M. Fonsegrive ne tâche pas cependant dans ce chapitre de prouver la réalité de l’indéterminisme ; il le décrit plutôt, et indique dans quels cas il peut se manifester. La plupart de nos actes sont déterminés ; les vrais actes de volition sont très rares : or c’est seulement dans ceux-là que le libre arbitre peut apparaître. On remarque en ce cas : « 1o une indétermination intellectuelle, 2o un acte mental, une décision, une sorte de fait et d’effort tout intérieurs, où nous nous sommes sentis agir. Dans toutes les expériences analogues nous sentons toujours deux possibles en présence, et celui qui se réalise est toujours celui vers lequel va notre effort, pour lequel nous nous décidons. Nous sommes ainsi amenés à dire que c’est de notre décision que la réalisation dépend, puisque cette décision est l’antécédent invariable de la réalisation. »

« Comment la décision agit-elle sur les muscles ? Simplement en faisant cesser l’arrêt des tendances. L’acte volontaire ne produit pas l’action musculaire, mais lui laisse le champ libre… Ainsi ce qui est libre, ce n’est pas l’action, mais la décision, la résolution. »

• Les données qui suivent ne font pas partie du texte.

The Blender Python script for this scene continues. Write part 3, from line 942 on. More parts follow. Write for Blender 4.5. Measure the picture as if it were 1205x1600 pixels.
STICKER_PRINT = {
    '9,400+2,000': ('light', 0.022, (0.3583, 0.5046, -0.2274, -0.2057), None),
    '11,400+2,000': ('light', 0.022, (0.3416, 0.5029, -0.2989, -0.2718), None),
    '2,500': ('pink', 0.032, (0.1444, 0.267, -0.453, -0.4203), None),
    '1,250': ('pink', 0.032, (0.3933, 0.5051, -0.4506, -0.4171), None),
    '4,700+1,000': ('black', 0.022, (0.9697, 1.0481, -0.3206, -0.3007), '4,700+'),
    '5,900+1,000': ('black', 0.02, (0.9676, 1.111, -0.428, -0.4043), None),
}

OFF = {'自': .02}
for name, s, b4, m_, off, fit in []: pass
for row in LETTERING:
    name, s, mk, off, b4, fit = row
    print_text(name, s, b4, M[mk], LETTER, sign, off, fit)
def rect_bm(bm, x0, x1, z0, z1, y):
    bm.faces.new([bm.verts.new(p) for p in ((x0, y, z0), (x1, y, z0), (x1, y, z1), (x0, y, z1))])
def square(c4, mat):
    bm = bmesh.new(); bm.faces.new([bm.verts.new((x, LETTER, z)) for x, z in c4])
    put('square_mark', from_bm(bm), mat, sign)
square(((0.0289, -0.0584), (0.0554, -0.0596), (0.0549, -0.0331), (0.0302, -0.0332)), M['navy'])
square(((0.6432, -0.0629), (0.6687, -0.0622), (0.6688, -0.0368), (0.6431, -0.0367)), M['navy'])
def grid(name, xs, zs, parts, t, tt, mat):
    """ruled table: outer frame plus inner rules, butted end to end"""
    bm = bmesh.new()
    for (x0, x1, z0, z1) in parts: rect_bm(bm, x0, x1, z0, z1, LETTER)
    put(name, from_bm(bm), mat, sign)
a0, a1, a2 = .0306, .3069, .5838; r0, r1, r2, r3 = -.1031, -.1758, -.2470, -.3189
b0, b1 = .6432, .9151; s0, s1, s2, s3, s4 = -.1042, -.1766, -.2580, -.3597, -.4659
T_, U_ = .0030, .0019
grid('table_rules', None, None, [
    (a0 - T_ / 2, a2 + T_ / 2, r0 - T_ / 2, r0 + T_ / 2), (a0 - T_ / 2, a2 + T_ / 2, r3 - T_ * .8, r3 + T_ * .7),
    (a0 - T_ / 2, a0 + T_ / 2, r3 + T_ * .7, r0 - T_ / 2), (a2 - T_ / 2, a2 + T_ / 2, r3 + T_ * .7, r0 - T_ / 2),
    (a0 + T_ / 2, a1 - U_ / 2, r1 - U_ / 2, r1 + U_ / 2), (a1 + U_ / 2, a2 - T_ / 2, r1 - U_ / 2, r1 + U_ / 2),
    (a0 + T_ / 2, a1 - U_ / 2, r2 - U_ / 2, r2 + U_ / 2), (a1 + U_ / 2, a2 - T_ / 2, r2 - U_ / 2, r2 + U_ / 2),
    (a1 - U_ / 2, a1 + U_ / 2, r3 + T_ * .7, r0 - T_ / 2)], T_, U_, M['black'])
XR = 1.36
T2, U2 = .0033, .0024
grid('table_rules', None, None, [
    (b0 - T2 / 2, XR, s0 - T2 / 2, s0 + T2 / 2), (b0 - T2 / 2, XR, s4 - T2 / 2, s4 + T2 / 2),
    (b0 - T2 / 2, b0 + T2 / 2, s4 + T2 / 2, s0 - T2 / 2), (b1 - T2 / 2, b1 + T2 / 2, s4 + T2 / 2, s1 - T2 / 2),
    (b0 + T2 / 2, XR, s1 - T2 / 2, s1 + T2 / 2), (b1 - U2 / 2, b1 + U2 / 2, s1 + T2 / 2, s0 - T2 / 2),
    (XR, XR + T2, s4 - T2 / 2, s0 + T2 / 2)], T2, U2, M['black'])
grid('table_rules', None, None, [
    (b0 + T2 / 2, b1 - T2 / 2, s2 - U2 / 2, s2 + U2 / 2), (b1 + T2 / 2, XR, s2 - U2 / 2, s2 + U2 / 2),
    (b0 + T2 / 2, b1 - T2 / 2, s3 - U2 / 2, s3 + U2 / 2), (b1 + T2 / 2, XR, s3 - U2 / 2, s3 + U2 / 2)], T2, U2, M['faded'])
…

Ayant ainsi compris le libre arbitre, M. Fonsegrive n’hésite pas à l’attribuer à un pouvoir de l’âme. Voici sa théorie ; je ne la discuterai pas, cela nous entraînerait trop loin, et d’ailleurs ce que j’ai dit sur le mécanisme de l’activité psychique indique suffisamment les objections qui me paraissent valables ; on pourrait y ajouter toutes les raisons bien connues qui plaident contre l’existence d’une âme indépendante. La force de l’esprit agit « pour rompre l’indétermination dans la question du bonheur. Or quels sont les éléments de cette indétermination ? Ce sont les représentations contraires du bien sensible et du bien intelligible qui s’opposent et se balancent. Or, pour que ces représentations puissent être comparées, il faut que nous ayons l’idée universelle du bien. Mais la fonction génératrice de la représentation de l’universel ne peut pas être une fonction organique, car toute fonction organique n’est, en dernière analyse, qu’un ensemble déterminé de mouvements à trajectoire définie, et par suite toute fonction organique est singulière et point du tout universelle. Il faut donc que la représentation de l’universel ou, pour l’appeler de son nom, la pensée, se produise indépendamment des organes… C’est donc dans l’âme seule que le bien intelligible a pu s’opposer au bien sensible et que cette opposition a pu constituer une indétermination. Par son immatérielle nature elle échappe ainsi aux lois rigoureuses du mécanisme des corps. Pour rompre cette indétermination, il a fallu qu’elle intervienne : aussi s’est-elle sentie intervenir. » Remarquons seulement qu’une idée de l’âme, si universelle qu’elle puisse être, sera toujours individuelle et particulière en tant que se produisant à tel moment et chez tel individu ; d’un autre côté, il existe dans l’homme des tendances générales des associations organiques qui ne constituent pas des tendances à tel ou tel mouvement en particulier, mais à telle ou telle espèce de mouvements ; ce sont ces tendances qui constituent le caractère ; il ne semble pas par conséquent que l’idée.